Year

2006

Degree Name

Masters by Research

Department

Faculty of Education

Abstract

The thesis describes a study of methods of developing online learning material by non-professional visual designers. The primary areas of investigation for the research were visual design and instructional design. It is the premise of the researcher that visual design skills and instructional design principles are interdependent for creating coherent educational resources. Academics are increasingly expected to design and develop projects for slide presentation and Websites. This is in part because the technology is available in the form of personal computers and development software. Access to the technology however doesn't mean access to design skills.
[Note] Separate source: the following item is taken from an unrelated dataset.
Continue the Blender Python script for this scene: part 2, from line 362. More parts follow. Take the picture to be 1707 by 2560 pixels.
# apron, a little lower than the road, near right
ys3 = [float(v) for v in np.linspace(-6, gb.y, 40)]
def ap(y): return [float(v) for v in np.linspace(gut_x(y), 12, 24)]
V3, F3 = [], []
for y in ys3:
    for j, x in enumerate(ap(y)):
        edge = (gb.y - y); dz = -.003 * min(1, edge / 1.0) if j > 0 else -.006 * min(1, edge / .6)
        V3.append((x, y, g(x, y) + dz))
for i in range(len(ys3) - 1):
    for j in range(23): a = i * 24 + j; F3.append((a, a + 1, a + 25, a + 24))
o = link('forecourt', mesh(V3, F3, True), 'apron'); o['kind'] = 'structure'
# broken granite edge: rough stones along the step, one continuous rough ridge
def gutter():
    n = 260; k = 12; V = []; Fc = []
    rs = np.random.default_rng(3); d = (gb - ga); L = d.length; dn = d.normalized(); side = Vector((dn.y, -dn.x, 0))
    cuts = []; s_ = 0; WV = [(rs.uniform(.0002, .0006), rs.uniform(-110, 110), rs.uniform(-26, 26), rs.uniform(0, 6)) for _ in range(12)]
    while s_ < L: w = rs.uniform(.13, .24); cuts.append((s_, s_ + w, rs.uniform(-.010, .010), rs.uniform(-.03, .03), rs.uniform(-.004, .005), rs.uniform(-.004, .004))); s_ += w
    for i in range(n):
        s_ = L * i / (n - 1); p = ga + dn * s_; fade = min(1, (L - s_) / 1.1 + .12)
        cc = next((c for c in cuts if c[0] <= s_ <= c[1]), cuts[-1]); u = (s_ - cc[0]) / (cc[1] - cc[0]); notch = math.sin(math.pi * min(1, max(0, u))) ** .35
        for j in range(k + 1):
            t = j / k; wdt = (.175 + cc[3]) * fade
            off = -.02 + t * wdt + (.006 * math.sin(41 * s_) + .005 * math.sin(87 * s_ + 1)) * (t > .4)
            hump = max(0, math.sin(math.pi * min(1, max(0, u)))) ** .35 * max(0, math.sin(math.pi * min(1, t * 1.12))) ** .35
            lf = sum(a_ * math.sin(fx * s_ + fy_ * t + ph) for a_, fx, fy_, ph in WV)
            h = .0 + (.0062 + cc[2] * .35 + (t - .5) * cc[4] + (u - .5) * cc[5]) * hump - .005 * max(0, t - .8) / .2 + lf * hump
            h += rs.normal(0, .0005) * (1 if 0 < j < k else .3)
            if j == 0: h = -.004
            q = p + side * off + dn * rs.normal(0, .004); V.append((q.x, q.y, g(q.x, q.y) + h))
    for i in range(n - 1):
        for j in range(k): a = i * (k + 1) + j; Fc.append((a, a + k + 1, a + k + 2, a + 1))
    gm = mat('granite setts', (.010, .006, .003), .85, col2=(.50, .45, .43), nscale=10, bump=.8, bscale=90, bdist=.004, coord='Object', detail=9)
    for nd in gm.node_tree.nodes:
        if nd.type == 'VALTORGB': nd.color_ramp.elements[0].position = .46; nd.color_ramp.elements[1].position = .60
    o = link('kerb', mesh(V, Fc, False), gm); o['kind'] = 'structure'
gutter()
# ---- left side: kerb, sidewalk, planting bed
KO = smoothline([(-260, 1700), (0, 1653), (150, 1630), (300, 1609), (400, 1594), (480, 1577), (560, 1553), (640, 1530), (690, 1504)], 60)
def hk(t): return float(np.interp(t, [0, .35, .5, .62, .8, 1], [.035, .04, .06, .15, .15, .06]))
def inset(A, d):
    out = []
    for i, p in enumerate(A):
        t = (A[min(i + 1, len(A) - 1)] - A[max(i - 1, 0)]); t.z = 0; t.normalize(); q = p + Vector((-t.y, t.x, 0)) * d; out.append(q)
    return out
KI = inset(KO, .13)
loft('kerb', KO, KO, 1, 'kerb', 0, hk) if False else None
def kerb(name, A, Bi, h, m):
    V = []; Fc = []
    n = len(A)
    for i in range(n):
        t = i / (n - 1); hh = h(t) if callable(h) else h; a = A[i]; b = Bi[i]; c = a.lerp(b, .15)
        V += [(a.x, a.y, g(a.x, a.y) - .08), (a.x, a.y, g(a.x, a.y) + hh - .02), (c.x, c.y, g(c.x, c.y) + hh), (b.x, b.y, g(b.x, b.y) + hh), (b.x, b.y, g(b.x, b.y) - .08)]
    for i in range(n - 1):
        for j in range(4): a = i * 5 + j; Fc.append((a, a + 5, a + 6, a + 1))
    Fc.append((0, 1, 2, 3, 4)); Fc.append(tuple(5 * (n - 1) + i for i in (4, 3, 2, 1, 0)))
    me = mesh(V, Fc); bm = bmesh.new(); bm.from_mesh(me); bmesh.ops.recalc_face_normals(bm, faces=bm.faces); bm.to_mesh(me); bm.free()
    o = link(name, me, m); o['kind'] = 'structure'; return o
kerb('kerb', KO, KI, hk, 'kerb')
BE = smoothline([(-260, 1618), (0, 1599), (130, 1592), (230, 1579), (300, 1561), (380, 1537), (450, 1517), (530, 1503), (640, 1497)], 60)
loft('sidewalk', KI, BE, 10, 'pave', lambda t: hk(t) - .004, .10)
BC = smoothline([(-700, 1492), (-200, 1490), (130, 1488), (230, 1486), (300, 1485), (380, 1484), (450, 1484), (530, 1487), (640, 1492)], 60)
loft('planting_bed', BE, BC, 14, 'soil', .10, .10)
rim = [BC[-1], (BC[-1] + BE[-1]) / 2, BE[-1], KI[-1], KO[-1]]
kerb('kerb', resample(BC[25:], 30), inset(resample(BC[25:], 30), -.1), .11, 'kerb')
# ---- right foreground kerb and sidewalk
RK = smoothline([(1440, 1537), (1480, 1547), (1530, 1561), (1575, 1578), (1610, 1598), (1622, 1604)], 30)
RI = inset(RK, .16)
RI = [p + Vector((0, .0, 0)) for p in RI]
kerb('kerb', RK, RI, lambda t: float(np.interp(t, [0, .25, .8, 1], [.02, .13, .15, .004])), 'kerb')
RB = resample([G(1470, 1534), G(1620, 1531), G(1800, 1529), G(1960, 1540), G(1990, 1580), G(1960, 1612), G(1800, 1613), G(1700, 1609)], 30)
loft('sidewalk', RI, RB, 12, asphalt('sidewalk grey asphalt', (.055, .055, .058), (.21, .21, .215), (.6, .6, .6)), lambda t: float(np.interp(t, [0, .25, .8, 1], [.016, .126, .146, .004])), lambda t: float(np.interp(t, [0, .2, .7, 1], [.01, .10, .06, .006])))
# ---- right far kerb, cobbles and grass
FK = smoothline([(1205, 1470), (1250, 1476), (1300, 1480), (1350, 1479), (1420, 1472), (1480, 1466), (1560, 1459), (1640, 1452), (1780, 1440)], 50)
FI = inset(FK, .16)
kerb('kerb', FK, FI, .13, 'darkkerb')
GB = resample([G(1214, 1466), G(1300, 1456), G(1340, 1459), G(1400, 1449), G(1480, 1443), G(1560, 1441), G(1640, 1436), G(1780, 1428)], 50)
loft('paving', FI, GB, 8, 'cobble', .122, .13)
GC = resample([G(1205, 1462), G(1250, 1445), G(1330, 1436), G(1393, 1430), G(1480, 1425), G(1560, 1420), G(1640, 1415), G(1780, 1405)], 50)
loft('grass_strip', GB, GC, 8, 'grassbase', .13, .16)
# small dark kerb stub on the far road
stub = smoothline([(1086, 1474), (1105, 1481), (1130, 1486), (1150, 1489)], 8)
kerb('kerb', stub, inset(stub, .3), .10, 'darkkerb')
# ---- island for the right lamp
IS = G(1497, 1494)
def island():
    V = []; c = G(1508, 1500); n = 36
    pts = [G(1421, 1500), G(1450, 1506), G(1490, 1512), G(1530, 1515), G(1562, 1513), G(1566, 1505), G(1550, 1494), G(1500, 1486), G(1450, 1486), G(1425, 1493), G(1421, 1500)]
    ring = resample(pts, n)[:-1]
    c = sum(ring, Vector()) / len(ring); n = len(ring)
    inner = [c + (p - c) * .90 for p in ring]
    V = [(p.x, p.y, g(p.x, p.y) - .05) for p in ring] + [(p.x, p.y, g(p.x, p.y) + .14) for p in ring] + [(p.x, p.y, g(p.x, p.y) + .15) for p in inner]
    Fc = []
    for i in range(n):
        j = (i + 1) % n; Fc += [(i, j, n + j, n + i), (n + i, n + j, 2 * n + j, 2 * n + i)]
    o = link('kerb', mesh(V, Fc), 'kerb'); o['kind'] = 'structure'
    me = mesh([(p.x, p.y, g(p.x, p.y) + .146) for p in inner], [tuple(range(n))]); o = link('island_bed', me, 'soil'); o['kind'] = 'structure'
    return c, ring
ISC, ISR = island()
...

Historically, graphic designers were responsible for making information presentable, legible and accessible. There is substantial evidence to support the theory that well presented information not only improves the learning experience but also facilitates deeper learning. Anecdotal evidence and texts acknowledge the problem of poorly designed interfaces in multimedia. Slide presentations frequently include distracting elements such as incongruous sound and animation. Web sites can be difficult to navigate requiring equanimity and patience. The proliferation of information delivered in formats other than print requires new skills and concepts to make sense of it. The combination of technology and the overwhelming amount of information readily available is creating an unprecedented challenge for the educator. Many studies have been undertaken to compare the learning outcomes of incorporating images, colour and other graphical representations into online learning material with inconclusive results. Educational theorists raise issues of the need to use the computer as a constructivist learning medium needing different instructional methods. The traditional principles and guidelines for methods of instruction using print cannot be imposed on another medium that is a visual medium.